Thailand’s SET Index closed at 1,328.41 points, decreased 9.91 points or 0.74% with a trading value of 45.54 billion baht. The analyst stated that the Thai stock market encountered the biggest decline among the regional markets, following the selloff of big-cap stocks as foreign investors raised concerns over the independence of the Bank of Thailand (BOT) after the emergence of the candidates for the new board chairman, including names of persons linked to the government. Moreover, in the next two weeks, there will be consideration of the political case regarding the qualification of the Prime Minister, which could affect the 2025 budget discussion in parliament.
The analyst expected the market to trade sideways tomorrow, while also recommending investors monitor the resolution of the ECB meeting.
The Thai government has revealed its plan to introduce a carbon tax by 2025 as part of its strategic initiatives to combat climate change and advocate for sustainable behaviors.
Excise Department Director-General Ekniti Nitithanprapas emphasized that the implementation of the carbon tax will adhere to international benchmarks and industry-leading practices and the carbon tax scheme will focus on taxing emissions at the point of origin, commencing with oil products, and will be fixed at a rate of 200 baht per metric tonne.

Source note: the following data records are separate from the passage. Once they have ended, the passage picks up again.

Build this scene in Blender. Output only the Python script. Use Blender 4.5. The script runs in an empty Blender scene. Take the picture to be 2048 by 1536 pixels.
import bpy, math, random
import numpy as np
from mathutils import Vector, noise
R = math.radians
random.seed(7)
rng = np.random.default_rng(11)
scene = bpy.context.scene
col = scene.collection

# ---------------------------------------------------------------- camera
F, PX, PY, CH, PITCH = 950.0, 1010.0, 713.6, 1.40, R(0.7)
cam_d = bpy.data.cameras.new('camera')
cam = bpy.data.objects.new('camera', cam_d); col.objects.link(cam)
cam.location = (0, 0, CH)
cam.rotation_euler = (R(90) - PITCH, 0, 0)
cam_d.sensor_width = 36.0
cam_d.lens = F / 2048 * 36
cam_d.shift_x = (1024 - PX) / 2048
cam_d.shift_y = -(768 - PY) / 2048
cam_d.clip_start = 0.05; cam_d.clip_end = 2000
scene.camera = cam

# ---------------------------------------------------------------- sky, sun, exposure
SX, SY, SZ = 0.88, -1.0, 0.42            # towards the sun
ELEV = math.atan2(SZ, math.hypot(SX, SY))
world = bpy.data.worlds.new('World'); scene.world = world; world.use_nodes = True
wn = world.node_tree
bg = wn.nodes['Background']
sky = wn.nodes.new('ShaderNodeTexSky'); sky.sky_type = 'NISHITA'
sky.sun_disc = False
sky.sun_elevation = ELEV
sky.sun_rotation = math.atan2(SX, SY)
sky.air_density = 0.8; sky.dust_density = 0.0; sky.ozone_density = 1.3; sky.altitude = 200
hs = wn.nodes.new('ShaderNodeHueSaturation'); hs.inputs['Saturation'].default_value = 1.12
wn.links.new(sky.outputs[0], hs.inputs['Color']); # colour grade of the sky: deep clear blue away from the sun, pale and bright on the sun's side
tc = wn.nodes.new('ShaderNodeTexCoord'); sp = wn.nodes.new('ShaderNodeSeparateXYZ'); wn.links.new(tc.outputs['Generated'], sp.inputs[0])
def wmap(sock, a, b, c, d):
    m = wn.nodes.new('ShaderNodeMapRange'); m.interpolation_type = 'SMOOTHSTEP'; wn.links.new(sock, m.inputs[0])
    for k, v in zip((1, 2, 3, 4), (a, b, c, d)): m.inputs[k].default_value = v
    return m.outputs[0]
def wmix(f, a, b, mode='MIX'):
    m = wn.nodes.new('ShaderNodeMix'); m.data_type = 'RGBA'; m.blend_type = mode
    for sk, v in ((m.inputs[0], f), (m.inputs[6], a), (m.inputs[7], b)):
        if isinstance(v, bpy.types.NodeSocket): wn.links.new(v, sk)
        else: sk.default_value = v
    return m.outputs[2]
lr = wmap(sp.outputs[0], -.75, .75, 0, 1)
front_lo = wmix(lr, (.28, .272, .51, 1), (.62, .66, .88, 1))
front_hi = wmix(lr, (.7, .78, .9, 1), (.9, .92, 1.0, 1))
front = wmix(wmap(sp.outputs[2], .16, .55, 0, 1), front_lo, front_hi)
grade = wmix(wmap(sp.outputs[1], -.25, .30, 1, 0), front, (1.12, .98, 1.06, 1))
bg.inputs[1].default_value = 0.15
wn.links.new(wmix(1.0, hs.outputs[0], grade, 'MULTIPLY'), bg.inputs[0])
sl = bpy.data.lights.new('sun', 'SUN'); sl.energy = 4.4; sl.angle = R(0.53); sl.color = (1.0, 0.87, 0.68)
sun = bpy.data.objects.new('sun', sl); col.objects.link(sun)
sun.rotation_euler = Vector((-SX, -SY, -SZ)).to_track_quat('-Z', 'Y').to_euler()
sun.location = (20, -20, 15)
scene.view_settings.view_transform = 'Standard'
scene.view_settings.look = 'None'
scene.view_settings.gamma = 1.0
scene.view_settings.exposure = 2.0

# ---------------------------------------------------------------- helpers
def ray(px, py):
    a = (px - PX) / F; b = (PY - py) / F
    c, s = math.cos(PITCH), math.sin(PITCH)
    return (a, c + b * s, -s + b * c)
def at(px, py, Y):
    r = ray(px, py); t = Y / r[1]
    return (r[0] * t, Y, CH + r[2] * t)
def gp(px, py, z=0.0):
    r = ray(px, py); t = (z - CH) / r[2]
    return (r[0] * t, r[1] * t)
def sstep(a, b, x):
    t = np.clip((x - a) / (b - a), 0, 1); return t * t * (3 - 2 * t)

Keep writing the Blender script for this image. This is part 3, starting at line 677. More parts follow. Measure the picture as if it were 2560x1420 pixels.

Thailand is the second country in the ASEAN region in implementing this taxation system after Singapore, marking a significant step towards fortifying its dedication to environmental preservation and sustainable advancements.
The ruling party in Thailand, under the leadership of Prime Minister Srettha Thavisin, is advocating for trusted individuals to be considered as candidates for the position of board chairman at the Bank of Thailand (BOT). While the chairman does not possess the authority to alter monetary policy, they play a crucial role in evaluating the performance of the BOT’s governor.
The current governor, Sethaput Suthiwartnarueput, has found himself at odds with the Thai PM and his party, who persistently advocate for a reduction in interest rates. Despite the pressure, the BOT governor remains reluctant to make premature adjustments, particularly in anticipation of any moves by the US Federal Reserve (Fed).
To exert more control over the BOT, Prime Minister Srettha aims to install someone aligned with his interests within the central bank, potentially influencing the decision-making process.
The European Central Bank (ECB) is expected to announce an interest rate cut at its upcoming meeting in Frankfurt on Thursday, even as inflationary pressures persist in the 20-nation euro zone.
Money markets have already factored in a 25 basis point decrease at the June 6th gathering, making any other outcome a potential surprise.
Currently standing at a historic 4% since September 2023, the central bank’s key rate could see its first reduction since September 2019, when the deposit facility was in negative territory. While markets are pricing in only one more cut for the year, economists surveyed by Reuters predict a total of two cuts occurring over the period.